President George W. Bush in his latest State of the Union speech voiced the certainly admirable sentiment of an Israeli-Palestinian peace settlement that would eventually see two peaceful, prosperous and democratic states -- one Israeli and the other Palestinian -- living side by side.
But while Bush and his secretary of state, Condoleezza Rice, have been focusing their diplomacy on Israeli Prime Minister Ehud Olmert and Palestinian Authority President Mahmoud Abbas, Hamas have been making a mockery of their efforts.
The Israeli town of Sderot was already being bombarded by low tech Qassam rockets from Gaza throughout the second Palestinian intifada. The rate of bombardment has significantly intensified since Hamas took full control of Gaza and it never lets up. Now, Israeli press reports are talking ominously about the need to take military action against Gaza to stop the bombardments once and for all.
Also, Hamas acted boldly and took the United States and Israel both totally by surprise when they smashed down the ground fortifications cutting Gaza off from Egypt. The strategic implications of that move still seem to be little understood in Washington or even Tel Aviv, which is right next door to Gaza. But they are profound.
First, as we have previously noted in these columns, there is now nothing to stop Palestinians en masse organized from Hamas from crossing into the Negev Desert over the Israeli-Egyptian frontier. They would thereby create a far more serious border and security control problem for Israel than any the Israelis have seen in that region since before the 1967 Six Day War.
Second, the government of President Hosni Mubarak in Egypt already must take into account the greatly increased political influence of its own Islamist forces expressed through the gains made by the Muslim Brotherhood or Ikhwan a couple of years ago in the most recent Egyptian parliamentary elections. The prospect of having Hamas able to send as many of its cadres and supporters into Egypt as it wants through a wide-open border is bound to force Cairo into being far more passively supportive of Hamas. It may even lead to greatly increased Hamas-Egyptian military cooperation. That is a scenario that U.S. military planner in the Pentagon and Israeli ones in the Kirya in Tel Aviv have never before seriously contemplated. They may need to start doing so soon.

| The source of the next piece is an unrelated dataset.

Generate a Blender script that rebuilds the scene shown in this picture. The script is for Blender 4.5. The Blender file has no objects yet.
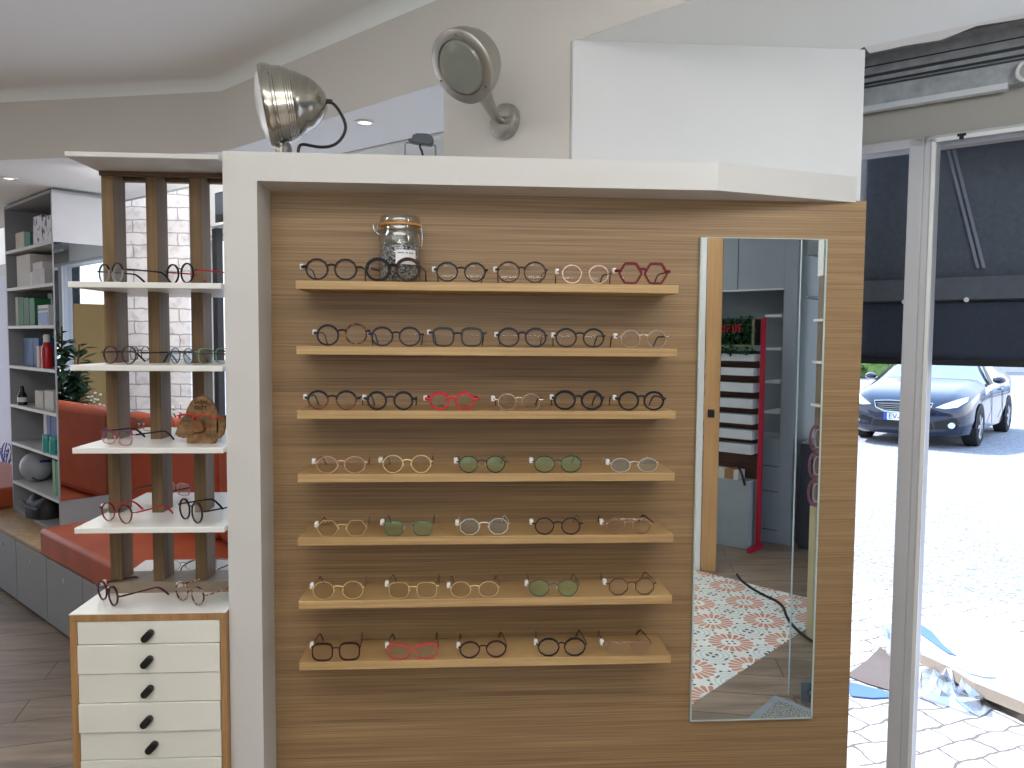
import bpy, bmesh, math, random
from mathutils import Vector, Matrix
random.seed(7)
SC = bpy.context.scene
COL = SC.collection
pi = math.pi
# ------------------------------------------------------------------ camera
F = 765.0
YAW, PITCH, ROLL = 0.06622809, 0.05993318, 0.00774531
CAM = Vector((0, 0, 1.55))
fw = Vector((math.sin(YAW)*math.cos(PITCH), math.cos(YAW)*math.cos(PITCH), -math.sin(PITCH)))
rt0 = Vector((math.cos(YAW), -math.sin(YAW), 0)); up0 = rt0.cross(fw)
RT = math.cos(ROLL)*rt0 + math.sin(ROLL)*up0
UP = -math.sin(ROLL)*rt0 + math.cos(ROLL)*up0
cd = bpy.data.cameras.new('camera'); cam = bpy.data.objects.new('camera', cd); COL.objects.link(cam)
cd.sensor_width = 36; cd.lens = F/1024*36; cd.clip_start = 0.05; cd.clip_end = 300
mw = Matrix((RT, UP, -fw)).transposed().to_4x4(); mw.translation = CAM
cam.matrix_world = mw
SC.camera = cam
SC.view_settings.view_transform = 'Standard'
SC.view_settings.look = 'None'
SC.view_settings.exposure = 0.0
try:
    SC.cycles.use_denoising = True
    SC.cycles.max_bounces = 10; SC.cycles.transparent_max_bounces = 24
    SC.cycles.sample_clamp_indirect = 6.0
    SC.cycles.caustics_reflective = False; SC.cycles.caustics_refractive = False
except Exception:
    pass

def ray(x, y): return fw + (x-512)/F*RT - (y-384)/F*UP
def onp(x, y, n, d):
    v = ray(x, y); n = Vector(n); return CAM + v*((d - n.dot(CAM))/n.dot(v))
def aty(x, y, Y): return onp(x, y, (0, 1, 0), Y)
def atz(x, y, Z): return onp(x, y, (0, 0, 1), Z)
MIRY = 2.14
def mz(x, y, z=0.0):
    p = atz(x, y, z); return Vector((p.x, 2*MIRY - p.y, p.z))

# ------------------------------------------------------------------ materials
def lin(c):
    c /= 255.0
    return c/12.92 if c <= 0.04045 else ((c+0.055)/1.055)**2.4
def rgb(h):
    h = h.lstrip('#'); return (lin(int(h[0:2], 16)), lin(int(h[2:4], 16)), lin(int(h[4:6], 16)), 1)
MC = {}
def nd(nt, t, **kw):
    n = nt.nodes.new(t)
    for k, v in kw.items(): setattr(n, k, v)
    return n
def mat(name, color='#808080', rough=0.5, metal=0.0, var=0.06, scale=6.0, stretch=(1, 1, 1), color2=None, bump=0.0,
        emit=0.0, coat=0.0, ramp=(0.3, 0.7), detail=4.0, spec=0.5, coords='Object'):
    if name in MC: return MC[name]
    m = bpy.data.materials.new(name); m.use_nodes = True; nt = m.node_tree
    b = nt.nodes['Principled BSDF']; b.inputs['Roughness'].default_value = rough; b.inputs['Metallic'].default_value = metal
    b.inputs['Specular IOR Level'].default_value = spec
    if coat: b.inputs['Coat Weight'].default_value = coat; b.inputs['Coat Roughness'].default_value = 0.05
    c1 = rgb(color)
    if color2: c2 = rgb(color2)
    else: c2 = tuple(min(1, v*(1-var*2)) for v in c1[:3]) + (1,)
    tc = nd(nt, 'ShaderNodeTexCoord'); mp = nd(nt, 'ShaderNodeMapping'); mp.inputs['Scale'].default_value = stretch
    nz = nd(nt, 'ShaderNodeTexNoise'); nz.inputs['Scale'].default_value = scale; nz.inputs['Detail'].default_value = detail
    cr = nd(nt, 'ShaderNodeValToRGB'); cr.color_ramp.elements[0].position = ramp[0]; cr.color_ramp.elements[1].position = ramp[1]
    cr.color_ramp.elements[0].color = c2; cr.color_ramp.elements[1].color = c1
    L = nt.links.new
    L(tc.outputs[coords], mp.inputs['Vector']); L(mp.outputs[0], nz.inputs['Vector']); L(nz.outputs['Fac'], cr.inputs[0])
    L(cr.outputs[0], b.inputs['Base Color'])
    if bump:
        bp = nd(nt, 'ShaderNodeBump'); bp.inputs['Strength'].default_value = bump; bp.inputs['Distance'].default_value = 0.01
        L(nz.outputs['Fac'], bp.inputs['Height']); L(bp.outputs[0], b.inputs['Normal'])
    if emit:
        L(cr.outputs[0], b.inputs['Emission Color']); b.inputs['Emission Strength'].default_value = emit
    MC[name] = m; return m
def glass(name, tint='#f4f6f6', refl=0.08, gloss='#ffffff', rough=0.02):
    if name in MC: return MC[name]
    m = bpy.data.materials.new(name); m.use_nodes = True; nt = m.node_tree; nt.nodes.clear(); L = nt.links.new
    o = nd(nt, 'ShaderNodeOutputMaterial'); t = nd(nt, 'ShaderNodeBsdfTransparent'); t.inputs[0].default_value = rgb(tint)
    g = nd(nt, 'ShaderNodeBsdfGlossy'); g.inputs['Color'].default_value = rgb(gloss); g.inputs['Roughness'].default_value = rough
    lw = nd(nt, 'ShaderNodeLayerWeight'); lw.inputs[0].default_value = 0.35
    mm = nd(nt, 'ShaderNodeMath', operation='MULTIPLY_ADD'); mm.inputs[1].default_value = 0.5; mm.inputs[2].default_value = refl
    mm.use_clamp = True
    nz = nd(nt, 'ShaderNodeTexNoise'); nz.inputs['Scale'].default_value = 2.0
    m2 = nd(nt, 'ShaderNodeMath', operation='MULTIPLY'); m3 = nd(nt, 'ShaderNodeMath', operation='MULTIPLY_ADD'); m3.inputs[1].default_value = 0.3; m3.inputs[2].default_value = 0.85
    L(nz.outputs['Fac'], m3.inputs[0])
    mx = nd(nt, 'ShaderNodeMixShader')
    L(lw.outputs['Facing'], mm.inputs[0]); L(mm.outputs[0], m2.inputs[0]); L(m3.outputs[0], m2.inputs[1]); L(m2.outputs[0], mx.inputs[0])
    L(t.outputs[0], mx.inputs[1]); L(g.outputs[0], mx.inputs[2]); L(mx.outputs[0], o.inputs[0])
    MC[name] = m; return m
def wood(name, dark, light, axis=2, freq=110, along=2.0, rough=0.5, bump=0.15, contrast=(0.32, 0.68), big=True):
    """fine straight grain; lines vary quickly along `axis`."""
    if name in MC: return MC[name]
    m = bpy.data.materials.new(name); m.use_nodes = True; nt = m.node_tree; L = nt.links.new
    b = nt.nodes['Principled BSDF']; b.inputs['Roughness'].default_value = rough
    tc = nd(nt, 'ShaderNodeTexCoord')
    def noise(s_fast, s_slow, det):
        mp = nd(nt, 'ShaderNodeMapping'); s = [s_slow]*3
        for a in (axis if isinstance(axis, tuple) else (axis,)): s[a] = s_fast
        mp.inputs['Scale'].default_value = s
        n = nd(nt, 'ShaderNodeTexNoise'); n.inputs['Scale'].default_value = 1.0; n.inputs['Detail'].default_value = det; n.inputs['Roughness'].default_value = 0.6
        L(tc.outputs['Object'], mp.inputs['Vector']); L(mp.outputs[0], n.inputs['Vector']); return n
    n1 = noise(freq, along, 3.0); n2 = noise(freq*0.18, along*0.6, 2.0)
    mx = nd(nt, 'ShaderNodeMath', operation='MULTIPLY_ADD'); mx.inputs[1].default_value = 0.65
    m2 = nd(nt, 'ShaderNodeMath', operation='MULTIPLY'); m2.inputs[1].default_value = 0.35
    L(n2.outputs['Fac'], m2.inputs[0]); L(n1.outputs['Fac'], mx.inputs[0]); L(m2.outputs[0], mx.inputs[2])
    cr = nd(nt, 'ShaderNodeValToRGB'); e = cr.color_ramp.elements
    e[0].position = contrast[0]; e[1].position = contrast[1]; e[0].color = rgb(dark); e[1].color = rgb(light)
    L(mx.outputs[0], cr.inputs[0]); L(cr.outputs[0], b.inputs['Base Color'])
    bp = nd(nt, 'ShaderNodeBump'); bp.inputs['Strength'].default_value = bump; bp.inputs['Distance'].default_value = 0.002
    L(mx.outputs[0], bp.inputs['Height']); L(bp.outputs[0], b.inputs['Normal'])
    MC[name] = m; return m

M_WHITE = mat('white_paint', '#e9e7e2', 0.6, var=0.012, scale=1.2)
M_CEIL = mat('ceiling_paint', '#f2f5f3', 0.8, var=0.01, scale=0.8)
M_GREYW = mat('warm_grey_paint', '#d6d1ca', 0.75, var=0.012, scale=0.9)
M_FRAME = mat('frame_lacquer', '#cbc8c4', 0.45, var=0.01, scale=1.0)
M_OAK = wood('oak_veneer', '#6d5337', '#ab8a61', 2, 300, 1.8, 0.5, .1, (.32, .68))
M_OAKS = wood('oak_shelf', '#99774c', '#c3a16f', 2, 160, 3.0, 0.5, 0.05)
M_OAKTOP = wood('oak_edge', '#8a6238', '#b58a5a', (0, 1), 60, 3.0, 0.55, 0.05)
M_POST = wood('slat_timber', '#453420', '#846640', (0, 1), 50, 1.6, 0.6, 0.12, (0.3, 0.72))
M_DARKTR = mat('dark_timber', '#5b3c22', 0.6, var=0.2, scale=20, stretch=(1, 6, 6))
M_LACQ = mat('white_lacquer', '#e3e1dc', 0.25, var=0.008)
M_DRAWER = mat('drawer_white', '#dedbd1', 0.45, var=0.008)
M_BLACK = mat('black_plastic', '#141416', 0.4, var=0.2)
M_BLACKM = mat('black_rubber', '#1b1b1d', 0.7, var=0.2)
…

The complacent policy of President Bush and of Israeli Prime Minister Ehud Olmert that Hamas in Gaza could be strategically isolated from the West Bank and from the rest of the Middle East and simply be "starved out" has now been exposed as wishful thinking. On the contrast, it is Israel, faced with the continuing Qassam bombardments in Sderot and with the looming prospect of an unanticipated major deterioration in its security environment in Negev south of Gaza, that is now racing against time. Hamas is ahead of the game and once again it is calling the shots.